The music is low, barely audible, but the enthusiasm in some of the strong passages reminds me of geese. I turn the tape off and drive a narrow, cratered road out into the refuge, feeling the car slipping sideways in the mud. Past rafts of sleeping ducks. The first geese I see surge past just overhead like white butterflies, brushing the penumbral dimness above the car's headlights. I open the window and feel the sudden assault of their voices, the dunning power of their wings hammering the air, a rush of cold wind and rain through the window. In a moment I am outside, standing in the roar. I find a comfortable, protected place in the bulrushes and wait in my parka until dawn, listening.

Their collective voice, like the cries of athletic young men at a distance, is unabated. In the darkness it is nearly all there is of them, but for an occasional and eerie passage overhead. I try to listen closely: a barking of high-voiced dogs, like terriers, the squealing of shoats. By an accident of harmonics the din rises and falls like the cheering of a crowd in a vast stadium. Whoops and shouts; startled voices of outrage, of shock.

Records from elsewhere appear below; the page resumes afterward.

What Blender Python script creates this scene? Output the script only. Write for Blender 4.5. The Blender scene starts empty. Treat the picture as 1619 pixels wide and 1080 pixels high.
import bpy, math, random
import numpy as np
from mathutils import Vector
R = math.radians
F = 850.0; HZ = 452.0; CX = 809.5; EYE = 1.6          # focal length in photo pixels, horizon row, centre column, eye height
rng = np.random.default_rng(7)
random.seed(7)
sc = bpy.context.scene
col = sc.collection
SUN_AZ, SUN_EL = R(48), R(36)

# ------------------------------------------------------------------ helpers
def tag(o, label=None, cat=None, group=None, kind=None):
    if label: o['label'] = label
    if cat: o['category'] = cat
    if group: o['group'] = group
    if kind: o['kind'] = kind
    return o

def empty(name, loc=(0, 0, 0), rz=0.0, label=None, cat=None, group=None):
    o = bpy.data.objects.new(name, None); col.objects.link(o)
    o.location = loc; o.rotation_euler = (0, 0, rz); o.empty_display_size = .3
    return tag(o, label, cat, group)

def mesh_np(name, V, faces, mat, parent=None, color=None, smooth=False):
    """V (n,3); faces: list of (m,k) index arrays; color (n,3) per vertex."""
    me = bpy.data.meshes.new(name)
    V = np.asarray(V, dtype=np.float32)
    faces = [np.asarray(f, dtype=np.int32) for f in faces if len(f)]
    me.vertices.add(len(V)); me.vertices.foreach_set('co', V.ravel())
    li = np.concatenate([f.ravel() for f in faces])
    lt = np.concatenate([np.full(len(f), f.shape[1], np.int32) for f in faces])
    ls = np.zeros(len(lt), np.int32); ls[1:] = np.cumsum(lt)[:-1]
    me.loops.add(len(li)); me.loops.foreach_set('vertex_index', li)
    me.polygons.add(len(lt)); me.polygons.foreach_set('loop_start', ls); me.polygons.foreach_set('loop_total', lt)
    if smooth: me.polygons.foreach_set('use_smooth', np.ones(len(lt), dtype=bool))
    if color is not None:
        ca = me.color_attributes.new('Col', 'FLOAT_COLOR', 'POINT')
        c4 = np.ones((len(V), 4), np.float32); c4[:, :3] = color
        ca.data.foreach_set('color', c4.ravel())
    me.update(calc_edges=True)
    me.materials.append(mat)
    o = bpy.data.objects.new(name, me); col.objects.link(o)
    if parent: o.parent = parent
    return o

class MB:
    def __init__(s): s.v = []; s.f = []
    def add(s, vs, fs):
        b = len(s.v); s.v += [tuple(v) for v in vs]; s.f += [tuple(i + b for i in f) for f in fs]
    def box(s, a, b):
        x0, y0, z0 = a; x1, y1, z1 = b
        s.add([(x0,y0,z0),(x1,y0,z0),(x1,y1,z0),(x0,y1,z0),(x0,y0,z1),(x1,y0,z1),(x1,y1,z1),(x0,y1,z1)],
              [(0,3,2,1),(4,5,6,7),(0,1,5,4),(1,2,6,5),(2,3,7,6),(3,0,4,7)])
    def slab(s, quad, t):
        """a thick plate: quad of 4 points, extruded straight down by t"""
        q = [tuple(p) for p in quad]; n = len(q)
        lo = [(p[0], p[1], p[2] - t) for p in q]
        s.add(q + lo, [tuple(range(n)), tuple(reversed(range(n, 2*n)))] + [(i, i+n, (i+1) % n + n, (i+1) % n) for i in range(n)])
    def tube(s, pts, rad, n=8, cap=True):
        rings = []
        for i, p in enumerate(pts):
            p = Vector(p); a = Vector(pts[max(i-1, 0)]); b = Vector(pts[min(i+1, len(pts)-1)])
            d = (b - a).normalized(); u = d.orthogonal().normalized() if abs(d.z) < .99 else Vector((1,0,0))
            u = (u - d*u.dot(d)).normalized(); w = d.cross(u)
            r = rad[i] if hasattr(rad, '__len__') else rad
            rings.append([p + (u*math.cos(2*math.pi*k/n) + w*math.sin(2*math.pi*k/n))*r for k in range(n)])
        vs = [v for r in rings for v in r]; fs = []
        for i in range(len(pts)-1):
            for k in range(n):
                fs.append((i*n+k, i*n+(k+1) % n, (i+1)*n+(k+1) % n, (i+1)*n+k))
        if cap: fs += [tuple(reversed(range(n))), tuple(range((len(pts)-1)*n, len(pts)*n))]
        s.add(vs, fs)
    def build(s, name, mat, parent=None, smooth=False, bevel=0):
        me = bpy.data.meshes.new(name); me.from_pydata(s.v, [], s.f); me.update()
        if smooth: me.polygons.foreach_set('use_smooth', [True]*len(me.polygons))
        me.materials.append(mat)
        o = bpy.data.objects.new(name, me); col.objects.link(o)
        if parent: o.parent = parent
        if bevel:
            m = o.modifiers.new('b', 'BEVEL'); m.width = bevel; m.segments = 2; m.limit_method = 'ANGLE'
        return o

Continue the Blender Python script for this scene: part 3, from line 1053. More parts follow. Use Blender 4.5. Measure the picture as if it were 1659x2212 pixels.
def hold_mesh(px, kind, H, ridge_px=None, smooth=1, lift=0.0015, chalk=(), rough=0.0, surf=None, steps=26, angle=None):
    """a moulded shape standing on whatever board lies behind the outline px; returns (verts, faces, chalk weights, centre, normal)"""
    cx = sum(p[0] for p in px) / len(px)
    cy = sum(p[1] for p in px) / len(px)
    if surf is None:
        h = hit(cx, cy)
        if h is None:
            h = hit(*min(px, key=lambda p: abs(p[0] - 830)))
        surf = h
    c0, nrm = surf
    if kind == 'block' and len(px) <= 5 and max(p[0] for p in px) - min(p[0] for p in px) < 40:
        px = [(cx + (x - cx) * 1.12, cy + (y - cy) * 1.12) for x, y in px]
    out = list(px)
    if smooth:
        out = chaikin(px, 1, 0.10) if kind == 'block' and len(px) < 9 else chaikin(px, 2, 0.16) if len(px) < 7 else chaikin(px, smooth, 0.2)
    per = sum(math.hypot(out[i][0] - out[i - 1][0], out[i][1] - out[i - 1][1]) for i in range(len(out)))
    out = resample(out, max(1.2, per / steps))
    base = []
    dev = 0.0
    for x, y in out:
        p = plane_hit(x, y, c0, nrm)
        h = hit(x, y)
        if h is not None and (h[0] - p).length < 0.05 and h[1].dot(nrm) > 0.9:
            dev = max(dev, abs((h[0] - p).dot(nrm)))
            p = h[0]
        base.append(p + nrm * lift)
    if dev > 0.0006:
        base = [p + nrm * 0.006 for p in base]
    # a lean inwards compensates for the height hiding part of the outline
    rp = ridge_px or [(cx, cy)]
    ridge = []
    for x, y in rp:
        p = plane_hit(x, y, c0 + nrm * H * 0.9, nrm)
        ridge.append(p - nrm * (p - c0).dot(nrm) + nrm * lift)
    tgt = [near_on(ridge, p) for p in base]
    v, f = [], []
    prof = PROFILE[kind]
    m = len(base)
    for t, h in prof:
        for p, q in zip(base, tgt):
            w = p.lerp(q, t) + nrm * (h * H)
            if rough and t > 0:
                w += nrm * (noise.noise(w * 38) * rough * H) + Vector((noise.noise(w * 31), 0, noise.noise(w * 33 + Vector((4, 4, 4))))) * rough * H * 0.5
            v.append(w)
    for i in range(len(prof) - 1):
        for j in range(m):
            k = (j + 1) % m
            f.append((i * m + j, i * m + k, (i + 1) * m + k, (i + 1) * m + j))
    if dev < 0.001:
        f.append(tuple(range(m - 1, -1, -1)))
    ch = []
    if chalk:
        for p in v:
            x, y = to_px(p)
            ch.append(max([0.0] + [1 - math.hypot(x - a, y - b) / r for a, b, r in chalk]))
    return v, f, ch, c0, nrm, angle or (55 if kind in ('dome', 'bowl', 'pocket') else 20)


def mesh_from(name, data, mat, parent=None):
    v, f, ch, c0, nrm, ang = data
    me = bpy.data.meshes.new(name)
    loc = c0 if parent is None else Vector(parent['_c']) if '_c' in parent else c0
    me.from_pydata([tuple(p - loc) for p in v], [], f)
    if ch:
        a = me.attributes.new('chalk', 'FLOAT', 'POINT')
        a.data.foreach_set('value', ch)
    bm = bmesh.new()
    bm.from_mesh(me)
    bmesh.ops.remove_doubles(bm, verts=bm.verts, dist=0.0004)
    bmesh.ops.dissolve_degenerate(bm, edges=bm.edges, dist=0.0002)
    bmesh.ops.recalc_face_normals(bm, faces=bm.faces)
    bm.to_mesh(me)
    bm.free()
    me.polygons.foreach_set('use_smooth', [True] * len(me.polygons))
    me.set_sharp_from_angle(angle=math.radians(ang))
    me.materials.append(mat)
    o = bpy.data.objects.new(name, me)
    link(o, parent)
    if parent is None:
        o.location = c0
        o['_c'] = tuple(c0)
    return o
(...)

These are not the only voices. Cackling geese pass over in the dark, their cries more tentative. Coyotes yip. Nearby some creature screeches, perhaps a mouse in the talons of a great horned owl, whose skipping hoots I have heard earlier.

A gibbous moon shines occasionally through a wind-driven overcast. Toward dawn the geese's voices fall off suddenly for a few moments. The silence seems primordial. The black sky in the east now shows blood red through scalloped shelves of cloud. It broadens into an orange flare that fades to rose and finally to the grays of dawn. The voices begin again.

I drive back into Tulelake and eat breakfast amid a throng of hunters crowding the tables of a small café, steaming the windows with their raucous conversation.